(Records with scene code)
'''

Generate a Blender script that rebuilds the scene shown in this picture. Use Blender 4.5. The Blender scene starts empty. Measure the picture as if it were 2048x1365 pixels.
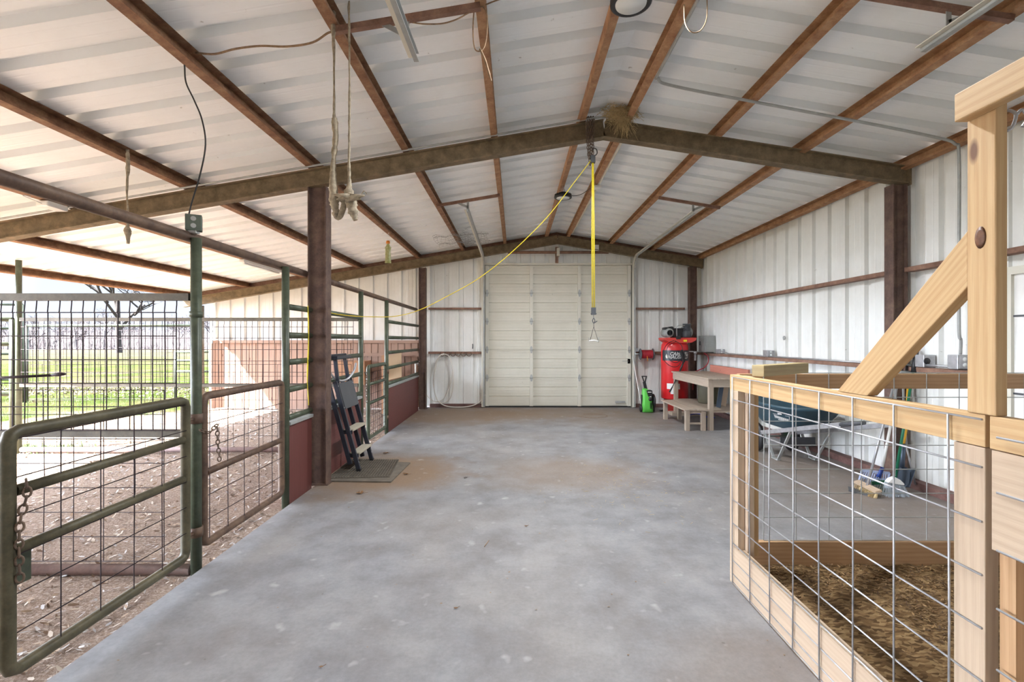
import bpy, bmesh, math, random
from mathutils import Vector, Matrix
R = math.radians
random.seed(7)
S = bpy.context.scene
COL = S.collection
# ---------------------------------------------------------------- camera, sky, sun, exposure
CAMH, F, PX, PY = 1.42, 934.0, 1030.0, 681.0
cd = bpy.data.cameras.new('camera'); cam = bpy.data.objects.new('camera', cd); COL.objects.link(cam)
cam.location = (0, 0, CAMH); cam.rotation_euler = (R(90), 0, 0)
cd.sensor_width = 36; cd.lens = F / 2048 * 36; cd.shift_x = -6 / 2048; cd.shift_y = -1.5 / 2048
cd.clip_start = .05; cd.clip_end = 500
S.camera = cam
S.view_settings.view_transform = 'Standard'; S.view_settings.look = 'None'
S.view_settings.gamma = 1; S.view_settings.use_curve_mapping = False
S.view_settings.exposure = 2.65
S.cycles.diffuse_bounces = 8
w = bpy.data.worlds.new('world'); S.world = w; w.use_nodes = True
wn = w.node_tree.nodes; wl = w.node_tree.links
bg = wn['Background']; bg.inputs['Strength'].default_value = 1.0
SUNDIR = Vector((1, .62, -1.25)).normalized()
tc = wn.new('ShaderNodeTexCoord'); sep = wn.new('ShaderNodeSeparateXYZ'); wl.new(tc.outputs['Generated'], sep.inputs[0])
wr = wn.new('ShaderNodeValToRGB'); wl.new(sep.outputs['Z'], wr.inputs[0])      # clear sky: pale at the horizon
wr.color_ramp.elements[0].position = 0.0; wr.color_ramp.elements[0].color = (.165, .18, .205, 1)
wr.color_ramp.elements[1].position = .6; wr.color_ramp.elements[1].color = (.62, .76, 1.0, 1)
e = wr.color_ramp.elements.new(.12); e.color = (.145, .165, .21, 1)
dt = wn.new('ShaderNodeVectorMath'); dt.operation = 'DOT_PRODUCT'; wl.new(tc.outputs['Generated'], dt.inputs[0]); dt.inputs[1].default_value = tuple(Vector((-1, -.12, .25)).normalized())
gr = wn.new('ShaderNodeValToRGB'); wl.new(dt.outputs['Value'], gr.inputs[0])   # bright hazy sky on the sun's side
gr.color_ramp.interpolation = 'EASE'; gr.color_ramp.elements[0].position = .62; gr.color_ramp.elements[0].color = (0, 0, 0, 1)
gr.color_ramp.elements[1].position = 1.0; gr.color_ramp.elements[1].color = (.88, .96, 1.10, 1)
gm_ = wn.new('ShaderNodeVectorMath'); gm_.operation = 'SCALE'; gm_.inputs['Scale'].default_value = GLOW = 5.0
wl.new(gr.outputs[0], gm_.inputs[0])
sa = wn.new('ShaderNodeVectorMath'); sa.operation = 'ADD'; wl.new(wr.outputs[0], sa.inputs[0]); wl.new(gm_.outputs[0], sa.inputs[1])
wl.new(sa.outputs[0], bg.inputs['Color'])
sd = bpy.data.lights.new('sun', 'SUN'); sd.energy = 11.5; sd.angle = R(.6); sd.color = (1, .97, .93)
sun = bpy.data.objects.new('sun', sd); COL.objects.link(sun)
sun.rotation_euler = SUNDIR.to_track_quat('-Z', 'Y').to_euler(); sun.location = (-20, -10, 25)

def P(x, y, z):                      # photo pixel + distance in metres -> point in the place
    return Vector(((x - PX) * z / F, z, CAMH - (y - PY) * z / F))

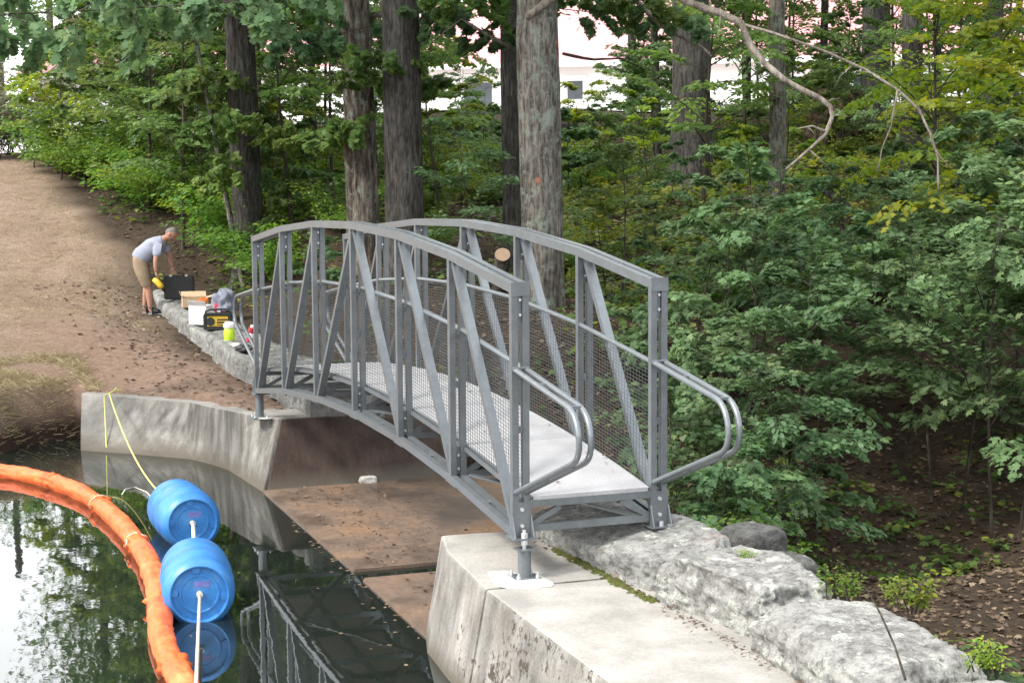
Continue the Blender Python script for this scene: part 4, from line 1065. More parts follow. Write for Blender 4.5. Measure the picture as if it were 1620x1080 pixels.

'''

■ REQUIREMENTS
Set down the complete material exactly, but do not include the images.

■ COMPLETE OUTPUT
Generate a Blender script that rebuilds the scene shown in this picture. Use Blender 4.5. The Blender scene starts empty. Measure the picture as if it were 2048x1365 pixels.
import bpy, bmesh, math, random
from mathutils import Vector, Matrix
R = math.radians
random.seed(7)
S = bpy.context.scene
COL = S.collection
# ---------------------------------------------------------------- camera, sky, sun, exposure
CAMH, F, PX, PY = 1.42, 934.0, 1030.0, 681.0
cd = bpy.data.cameras.new('camera'); cam = bpy.data.objects.new('camera', cd); COL.objects.link(cam)
cam.location = (0, 0, CAMH); cam.rotation_euler = (R(90), 0, 0)
cd.sensor_width = 36; cd.lens = F / 2048 * 36; cd.shift_x = -6 / 2048; cd.shift_y = -1.5 / 2048
cd.clip_start = .05; cd.clip_end = 500
S.camera = cam
S.view_settings.view_transform = 'Standard'; S.view_settings.look = 'None'
S.view_settings.gamma = 1; S.view_settings.use_curve_mapping = False
S.view_settings.exposure = 2.65
S.cycles.diffuse_bounces = 8
w = bpy.data.worlds.new('world'); S.world = w; w.use_nodes = True
wn = w.node_tree.nodes; wl = w.node_tree.links
bg = wn['Background']; bg.inputs['Strength'].default_value = 1.0
SUNDIR = Vector((1, .62, -1.25)).normalized()
tc = wn.new('ShaderNodeTexCoord'); sep = wn.new('ShaderNodeSeparateXYZ'); wl.new(tc.outputs['Generated'], sep.inputs[0])
wr = wn.new('ShaderNodeValToRGB'); wl.new(sep.outputs['Z'], wr.inputs[0])      # clear sky: pale at the horizon
wr.color_ramp.elements[0].position = 0.0; wr.color_ramp.elements[0].color = (.165, .18, .205, 1)
wr.color_ramp.elements[1].position = .6; wr.color_ramp.elements[1].color = (.62, .76, 1.0, 1)
e = wr.color_ramp.elements.new(.12); e.color = (.145, .165, .21, 1)
dt = wn.new('ShaderNodeVectorMath'); dt.operation = 'DOT_PRODUCT'; wl.new(tc.outputs['Generated'], dt.inputs[0]); dt.inputs[1].default_value = tuple(Vector((-1, -.12, .25)).normalized())
gr = wn.new('ShaderNodeValToRGB'); wl.new(dt.outputs['Value'], gr.inputs[0])   # bright hazy sky on the sun's side
gr.color_ramp.interpolation = 'EASE'; gr.color_ramp.elements[0].position = .62; gr.color_ramp.elements[0].color = (0, 0, 0, 1)
gr.color_ramp.elements[1].position = 1.0; gr.color_ramp.elements[1].color = (.88, .96, 1.10, 1)
gm_ = wn.new('ShaderNodeVectorMath'); gm_.operation = 'SCALE'; gm_.inputs['Scale'].default_value = GLOW = 5.0
wl.new(gr.outputs[0], gm_.inputs[0])
sa = wn.new('ShaderNodeVectorMath'); sa.operation = 'ADD'; wl.new(wr.outputs[0], sa.inputs[0]); wl.new(gm_.outputs[0], sa.inputs[1])
wl.new(sa.outputs[0], bg.inputs['Color'])
sd = bpy.data.lights.new('sun', 'SUN'); sd.energy = 11.5; sd.angle = R(.6); sd.color = (1, .97, .93)
sun = bpy.data.objects.new('sun', sd); COL.objects.link(sun)
sun.rotation_euler = SUNDIR.to_track_quat('-Z', 'Y').to_euler(); sun.location = (-20, -10, 25)

def P(x, y, z):                      # photo pixel + distance in metres -> point in the place
    return Vector(((x - PX) * z / F, z, CAMH - (y - PY) * z / F))

Continue the Blender Python script for this scene: part 4, from line 1065. More parts follow. Write for Blender 4.5. Measure the picture as if it were 1620x1080 pixels.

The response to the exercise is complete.